下(グ)というお祭り

@2138yuichi

今日の夢

 私は祖母の運転する自動車の助手席に座っていた。祖母は町で買い物を済ませた後、ちょっと市の南側に行きたいと言い出した。市の南部は田舎である。

「なんでそんな所に行くの?」

「この時期、下(グ)というお祭りをやっているのさ。古い石橋の下の神様に清水をお供えして、皆んなの家で夜通しお酒を呑んだりして楽しむのさ」

そのお祭りは私は知らないが、とても楽しそうに聞こえた。

「面白そうだね。でも、誰の家に泊まるの?」

「それは、出たとこ勝負だよ」

そう言って祖母は私に笑いかけた。

 しばらく車を走らせて、小さな川の河口についた。海ではなく湖だったのかもしれない。赤茶けた煉瓦造りの大きな鉄橋の下で、霧雨が降っていた。冬であった。

「誰もいないね」

「そうねぇ」

「ここであってるの?この橋、鉄道用だから結構新しいし、お祭りの橋とは違うんじゃない?」

祖母は、少し離れた所にあった大きな岩の向こう側に回り込んだ。私もついて行った。するとそこには、何本も柱状の岩が海から突き出ているのが見えた。

「昔はここでお祭りをしていたんだ」

祖母は言った。しかし誰もいない。私は少し薄気味悪さを感じた。

 すると雨が本格的に降り出した。そこで私達は近くのトンネルに避難した。トンネルは地面も壁もコンクリート造りの、いかにも公道のトンネルだが、電灯はなかった。しかも、50m程まっすぐ進むとL字型に左に切れており、その先から光が漏れていた。

 祖母は奥へ歩いて行った。私もついて行った。曲がり角を左へ曲がると、出口はさらに10m程先にあった。その出口から蒸し暑い熱気を肌に感じた。蝉時雨だ。トンネルの外は真夏だったのだ。

 出口の手前には工事用の看板があった。「坂から下は立ち入り禁止」と書かれていた。トンネル内は坂でないから、出口より向こうに坂があるのかもしれない。

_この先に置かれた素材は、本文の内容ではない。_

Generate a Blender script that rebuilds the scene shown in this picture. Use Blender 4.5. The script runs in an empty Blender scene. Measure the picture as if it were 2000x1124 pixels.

 隣の祖母の方を向くと、祖母は小柄な少女になっていた。少女は「どうする?」と笑いかけてきた。逡巡して元来た方向に目を向けると、入り口には白い軽トラが止まり、作業服を着た男が何人か降りてくるのが見えた。罪悪感を覚えた私は、少女の手を取って出口へ駆け出した。出口の向こうにも何人か、法被をつけた男達がこちらへ向かってくるのが見えた。彼らに何か呼びかけようとしたところで目が覚めた。